(EXERCISE PROMPT) Locate, in the data below, the line that contains "The Blender Python" and the line that contains "fence', 'metal plate')"; reproduce exactly those two lines and every line between them, nothing more.

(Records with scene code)

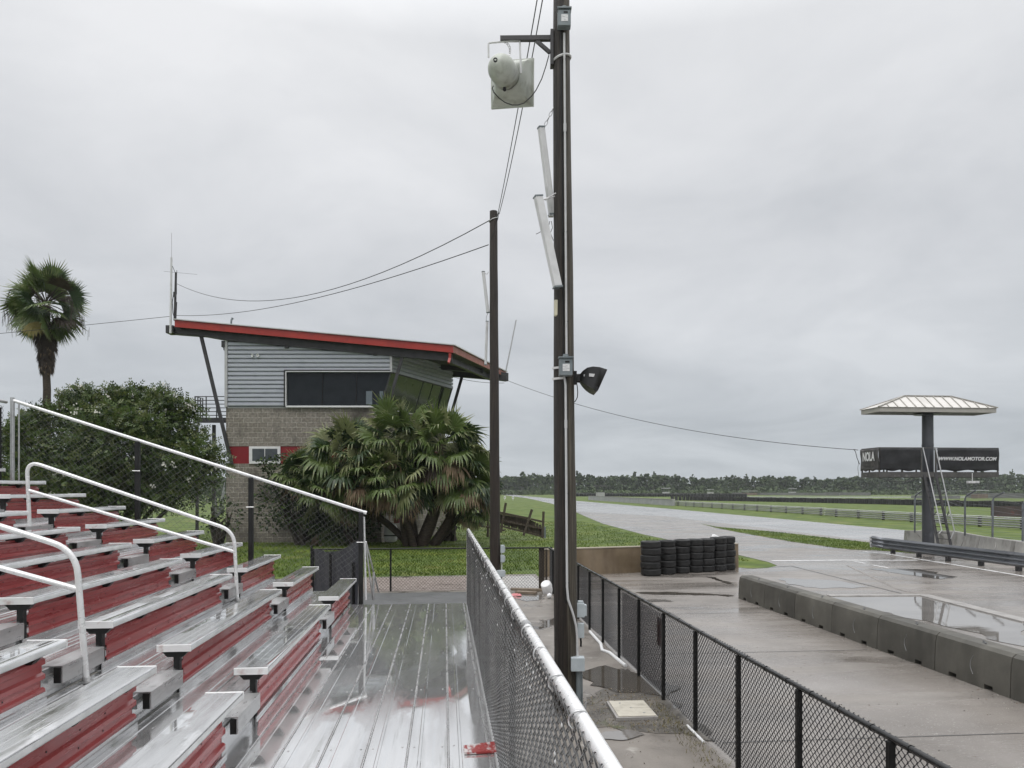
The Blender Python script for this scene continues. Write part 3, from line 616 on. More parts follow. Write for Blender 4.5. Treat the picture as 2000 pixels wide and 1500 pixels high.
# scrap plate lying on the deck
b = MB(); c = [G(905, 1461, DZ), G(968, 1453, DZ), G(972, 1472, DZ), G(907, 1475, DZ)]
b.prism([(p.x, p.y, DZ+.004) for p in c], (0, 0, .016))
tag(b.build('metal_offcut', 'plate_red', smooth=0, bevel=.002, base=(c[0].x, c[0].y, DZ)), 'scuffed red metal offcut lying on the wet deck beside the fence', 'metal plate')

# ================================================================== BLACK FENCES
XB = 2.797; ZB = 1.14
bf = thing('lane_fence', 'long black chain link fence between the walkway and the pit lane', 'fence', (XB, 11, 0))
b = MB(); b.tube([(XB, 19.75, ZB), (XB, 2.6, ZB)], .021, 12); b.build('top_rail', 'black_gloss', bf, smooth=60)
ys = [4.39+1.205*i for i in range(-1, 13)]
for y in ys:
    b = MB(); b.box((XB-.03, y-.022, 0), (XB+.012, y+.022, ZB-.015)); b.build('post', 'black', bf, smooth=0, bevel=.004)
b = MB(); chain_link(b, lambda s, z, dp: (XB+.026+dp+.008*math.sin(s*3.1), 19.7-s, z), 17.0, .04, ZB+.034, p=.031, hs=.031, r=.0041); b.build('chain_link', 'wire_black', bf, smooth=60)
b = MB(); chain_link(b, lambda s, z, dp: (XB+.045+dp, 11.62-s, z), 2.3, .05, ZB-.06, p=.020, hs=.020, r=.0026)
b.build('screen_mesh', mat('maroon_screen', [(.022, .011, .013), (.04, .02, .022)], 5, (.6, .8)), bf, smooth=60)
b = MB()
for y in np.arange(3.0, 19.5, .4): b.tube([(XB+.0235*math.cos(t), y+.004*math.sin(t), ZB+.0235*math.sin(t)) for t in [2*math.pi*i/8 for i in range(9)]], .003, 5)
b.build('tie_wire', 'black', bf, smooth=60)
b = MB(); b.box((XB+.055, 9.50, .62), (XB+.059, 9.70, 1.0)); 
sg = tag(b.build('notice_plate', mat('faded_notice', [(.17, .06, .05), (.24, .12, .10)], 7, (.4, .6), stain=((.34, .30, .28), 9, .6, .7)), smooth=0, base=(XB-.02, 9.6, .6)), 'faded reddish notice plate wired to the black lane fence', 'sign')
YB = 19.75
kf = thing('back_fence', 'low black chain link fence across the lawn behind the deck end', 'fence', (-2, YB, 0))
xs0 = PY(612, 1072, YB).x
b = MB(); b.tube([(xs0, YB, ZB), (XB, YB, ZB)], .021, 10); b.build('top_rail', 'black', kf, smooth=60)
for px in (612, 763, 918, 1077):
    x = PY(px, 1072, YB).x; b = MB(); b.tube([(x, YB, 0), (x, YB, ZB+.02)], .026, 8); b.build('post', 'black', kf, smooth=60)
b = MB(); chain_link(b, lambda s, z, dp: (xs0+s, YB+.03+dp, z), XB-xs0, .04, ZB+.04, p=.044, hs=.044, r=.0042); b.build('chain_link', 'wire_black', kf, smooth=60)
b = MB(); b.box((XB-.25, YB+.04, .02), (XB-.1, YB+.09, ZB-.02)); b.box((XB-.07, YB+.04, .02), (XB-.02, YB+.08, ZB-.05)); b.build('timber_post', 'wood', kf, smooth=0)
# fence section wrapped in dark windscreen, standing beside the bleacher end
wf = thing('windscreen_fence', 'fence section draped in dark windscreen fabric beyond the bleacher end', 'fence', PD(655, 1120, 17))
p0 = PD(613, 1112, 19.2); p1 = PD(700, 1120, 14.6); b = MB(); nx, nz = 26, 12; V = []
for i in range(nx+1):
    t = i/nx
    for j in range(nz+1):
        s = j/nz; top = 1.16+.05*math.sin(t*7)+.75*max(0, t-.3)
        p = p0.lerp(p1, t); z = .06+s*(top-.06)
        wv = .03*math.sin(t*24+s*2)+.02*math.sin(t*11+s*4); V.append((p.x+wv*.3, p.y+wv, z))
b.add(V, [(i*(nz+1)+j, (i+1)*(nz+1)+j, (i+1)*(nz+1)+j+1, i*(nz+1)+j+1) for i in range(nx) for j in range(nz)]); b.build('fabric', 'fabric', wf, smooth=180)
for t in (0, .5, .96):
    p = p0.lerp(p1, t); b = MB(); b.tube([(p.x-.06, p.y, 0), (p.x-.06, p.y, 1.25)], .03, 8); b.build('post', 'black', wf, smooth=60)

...

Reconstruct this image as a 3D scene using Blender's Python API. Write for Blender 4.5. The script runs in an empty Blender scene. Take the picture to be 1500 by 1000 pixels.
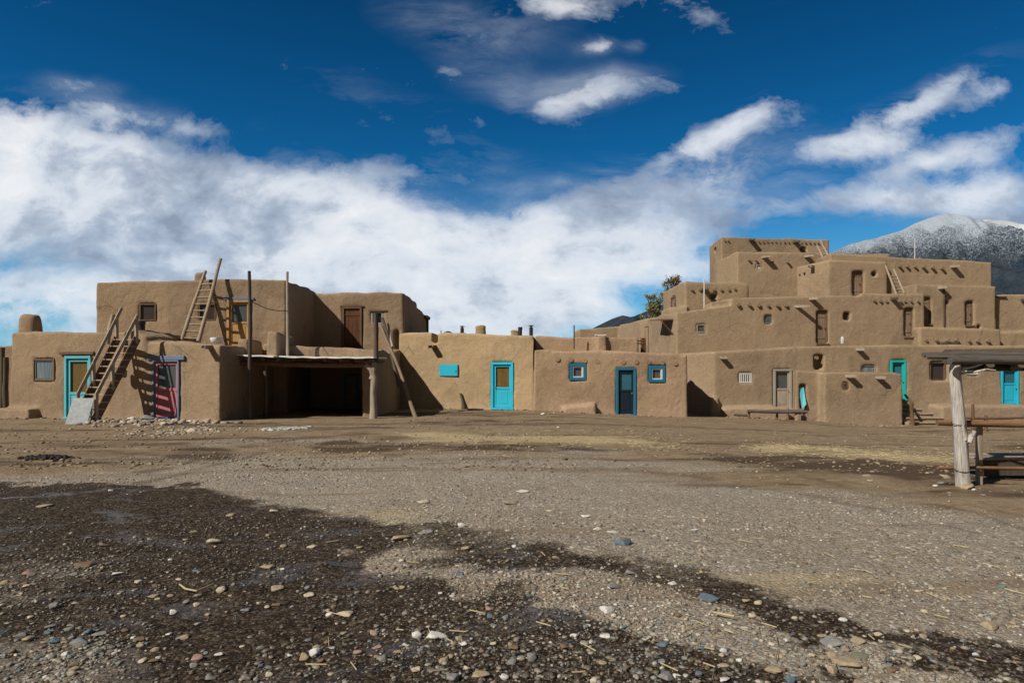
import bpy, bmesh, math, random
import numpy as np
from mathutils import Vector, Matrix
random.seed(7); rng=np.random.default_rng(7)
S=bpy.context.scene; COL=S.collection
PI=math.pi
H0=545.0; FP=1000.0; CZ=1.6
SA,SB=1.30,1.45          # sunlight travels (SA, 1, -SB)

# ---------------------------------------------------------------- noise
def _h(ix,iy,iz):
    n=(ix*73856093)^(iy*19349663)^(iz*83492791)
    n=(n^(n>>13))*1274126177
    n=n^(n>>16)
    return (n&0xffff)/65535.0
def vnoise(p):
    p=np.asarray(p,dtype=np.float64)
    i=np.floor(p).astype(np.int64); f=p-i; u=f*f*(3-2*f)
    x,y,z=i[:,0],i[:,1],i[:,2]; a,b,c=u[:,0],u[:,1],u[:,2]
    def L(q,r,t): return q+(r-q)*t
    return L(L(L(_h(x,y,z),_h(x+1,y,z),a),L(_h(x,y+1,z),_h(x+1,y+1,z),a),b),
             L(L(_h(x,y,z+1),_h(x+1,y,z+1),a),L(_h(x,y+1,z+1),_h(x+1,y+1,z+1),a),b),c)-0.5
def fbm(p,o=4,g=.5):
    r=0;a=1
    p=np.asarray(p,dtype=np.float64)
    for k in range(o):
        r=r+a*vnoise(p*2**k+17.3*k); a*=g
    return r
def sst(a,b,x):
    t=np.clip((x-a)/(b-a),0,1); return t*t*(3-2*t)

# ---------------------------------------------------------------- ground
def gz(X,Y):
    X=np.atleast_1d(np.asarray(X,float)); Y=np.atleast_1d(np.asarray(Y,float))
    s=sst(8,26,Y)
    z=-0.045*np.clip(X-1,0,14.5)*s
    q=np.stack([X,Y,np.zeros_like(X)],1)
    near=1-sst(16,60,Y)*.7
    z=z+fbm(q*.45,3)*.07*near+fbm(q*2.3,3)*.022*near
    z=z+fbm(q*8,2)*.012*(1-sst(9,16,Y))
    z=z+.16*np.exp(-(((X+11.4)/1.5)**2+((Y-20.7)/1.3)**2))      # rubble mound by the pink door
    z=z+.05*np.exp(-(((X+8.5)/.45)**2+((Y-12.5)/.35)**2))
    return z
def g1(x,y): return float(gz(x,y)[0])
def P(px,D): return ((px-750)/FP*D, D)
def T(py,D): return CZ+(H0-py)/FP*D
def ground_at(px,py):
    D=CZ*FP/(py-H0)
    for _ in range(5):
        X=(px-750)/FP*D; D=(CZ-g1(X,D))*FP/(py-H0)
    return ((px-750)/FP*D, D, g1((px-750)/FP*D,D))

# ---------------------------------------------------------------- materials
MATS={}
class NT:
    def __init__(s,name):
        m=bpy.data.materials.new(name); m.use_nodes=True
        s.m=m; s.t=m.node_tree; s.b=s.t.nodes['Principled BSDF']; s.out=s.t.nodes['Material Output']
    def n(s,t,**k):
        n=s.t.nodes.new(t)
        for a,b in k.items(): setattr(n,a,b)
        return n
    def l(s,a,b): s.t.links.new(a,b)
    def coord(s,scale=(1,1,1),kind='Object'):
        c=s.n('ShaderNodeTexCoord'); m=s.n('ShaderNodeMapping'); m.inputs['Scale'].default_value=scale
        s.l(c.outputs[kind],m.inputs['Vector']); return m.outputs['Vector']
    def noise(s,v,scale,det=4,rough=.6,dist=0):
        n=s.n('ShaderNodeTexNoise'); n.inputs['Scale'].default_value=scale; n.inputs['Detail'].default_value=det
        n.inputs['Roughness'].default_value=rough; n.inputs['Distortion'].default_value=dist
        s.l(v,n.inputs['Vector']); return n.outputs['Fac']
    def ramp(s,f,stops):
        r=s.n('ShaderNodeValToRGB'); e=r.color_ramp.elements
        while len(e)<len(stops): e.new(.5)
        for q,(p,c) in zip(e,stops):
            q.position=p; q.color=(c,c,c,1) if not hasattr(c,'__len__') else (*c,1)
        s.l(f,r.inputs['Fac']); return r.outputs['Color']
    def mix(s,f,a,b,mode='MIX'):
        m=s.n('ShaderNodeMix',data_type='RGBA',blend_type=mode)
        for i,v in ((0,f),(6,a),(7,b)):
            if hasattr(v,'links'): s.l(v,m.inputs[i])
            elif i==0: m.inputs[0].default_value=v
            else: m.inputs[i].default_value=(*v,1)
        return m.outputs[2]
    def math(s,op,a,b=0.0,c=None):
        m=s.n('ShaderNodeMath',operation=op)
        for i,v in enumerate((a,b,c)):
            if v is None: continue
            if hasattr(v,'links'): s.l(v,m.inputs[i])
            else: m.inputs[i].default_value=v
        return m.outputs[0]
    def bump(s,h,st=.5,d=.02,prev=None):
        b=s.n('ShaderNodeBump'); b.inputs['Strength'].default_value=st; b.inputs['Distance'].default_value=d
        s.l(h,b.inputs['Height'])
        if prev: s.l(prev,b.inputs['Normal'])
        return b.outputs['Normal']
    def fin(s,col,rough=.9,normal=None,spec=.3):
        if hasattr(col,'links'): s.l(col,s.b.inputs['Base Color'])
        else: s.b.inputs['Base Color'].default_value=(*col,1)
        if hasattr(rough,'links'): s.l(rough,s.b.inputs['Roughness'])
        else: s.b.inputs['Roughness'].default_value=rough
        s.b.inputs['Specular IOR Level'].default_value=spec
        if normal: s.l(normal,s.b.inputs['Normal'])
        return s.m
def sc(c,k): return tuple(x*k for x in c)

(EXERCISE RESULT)
The Blender Python script for this scene continues. Write part 3, from line 616 on. More parts follow. Write for Blender 4.5. Treat the picture as 2000 pixels wide and 1500 pixels high.
# scrap plate lying on the deck
b = MB(); c = [G(905, 1461, DZ), G(968, 1453, DZ), G(972, 1472, DZ), G(907, 1475, DZ)]
b.prism([(p.x, p.y, DZ+.004) for p in c], (0, 0, .016))
tag(b.build('metal_offcut', 'plate_red', smooth=0, bevel=.002, base=(c[0].x, c[0].y, DZ)), 'scuffed red metal offcut lying on the wet deck beside the fence', 'metal plate')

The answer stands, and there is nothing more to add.